Al fondo Torre Horadada
Debes regresar, ya sabes encuentro y separación van de la mano. ¡Ah los proverbios, siempre adelantándose a la palabra! Te espera de nuevo el camino del Parque Regional de las Salinas, los Arenales, las cigüeñuelas y los flamencos. La Torre derribada. Te detienes a beber una limonada, en un restaurante abierto. El camarero te tienta con un arroz, un caldero murciano, aquí en el mar grande. Mientras te lo traen, empiezas a beber sorbitos de un moscatel seco de Juan Gil que te han servido e imaginas la noche y el halo de la luna buscando cobijo en sus aguas y el viento invirtiendo el sentido de las olas. La posidonia garabateará con sus raíces en el fondo del agua palabras de amor que la corriente convertirá en fantasmas. Las nubes pulidas por el viento, y en medio las estrellas contorsionistas. Te has enamorado del paisaje, de este mar desposeído de tiempo y espacio. Abandonas tus ojos en la orilla, la brisa se lleva tu aliento, respiras burbujas de salitre que sonrojan tu cara. Una mano busca el latir de la ola, la otra desde la tierra te llama. Con el estomago ardiente regresas a la pasarela de madera. Sacudes tus pies para quitarte los restos de arena que se aferran a ellos. Se va alejando el murmullo del mar, el ensueño del vaivén de las olas. La atracción del mar adentro. Ahora eres toda ojos para el humedal. Una grulla escondida, solitaria, entre las cañas. Empieza a atardecer. El día se acorta para que la noche se alargue. La tierra roba la sombra a los árboles espolvoreados. El agua juega al escondite, el cielo con una luz color arena. Intentas buscar tus pasos pero se han confundido con otros y no puedes distinguirlos. Te aceleras y el camino de vuelta se acorta. Ya en la rotonda oscurece. Por mucho que mastiques la oscuridad, es imposible digerirla.

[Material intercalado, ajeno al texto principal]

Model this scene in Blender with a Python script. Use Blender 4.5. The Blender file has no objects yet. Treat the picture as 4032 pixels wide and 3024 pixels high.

La oscuridad es una brújula que desorienta. Piensas en Carmen Conde, en cómo logró no acomodarse al freno de la estrofa cerrada, y te da rabia lo poco que se la recuerda. Te consuela el recuerdo de esas algas que se aferran a las profundidades con el plancton para que la marea no las arrastre a la orilla. De nuevo el paseo de las palmeras, el asfalto, la tierra, risas y conversaciones ajenas. Solo tú caminas sola. De nuevo el molino con sus aspas calladas, los sueños de plancton, la quietud imperturbable del mar menor.
“… siendo tú el mismo, eres distinto /
y distante de todos los que miran…”
Al entrar al hotel alguien dice mañana se va a mover el aire y piensas en que traerá nubes grises, de esas que hacen que el cielo se venga encima. Subes a la habitación y escuchas unas puertas abrirse y otras cerrarse. Entras, no enciendes la luz. El cielo color azul ultramar, profundo y la punta invisible de una estrella de siete puntas. Ya no ves tierra a tu alrededor. Desde el balcón el reflejo de la luna surfea en el agua rosácea de las salinas y, sin embargo ella está aquí rozando tu barandilla. Dejas abierta la ventana de par en par y ella se adentra en la habitación, se posa silenciosa en tu cama. Y tú escribes y escribes. Y chantajeas a la noche para que te devuelva a tus desgastados vaqueros y aquella blusa prestada. El murmullo del mar queda lejos, pero ¡cuánto rumor de agua lleva la brisa!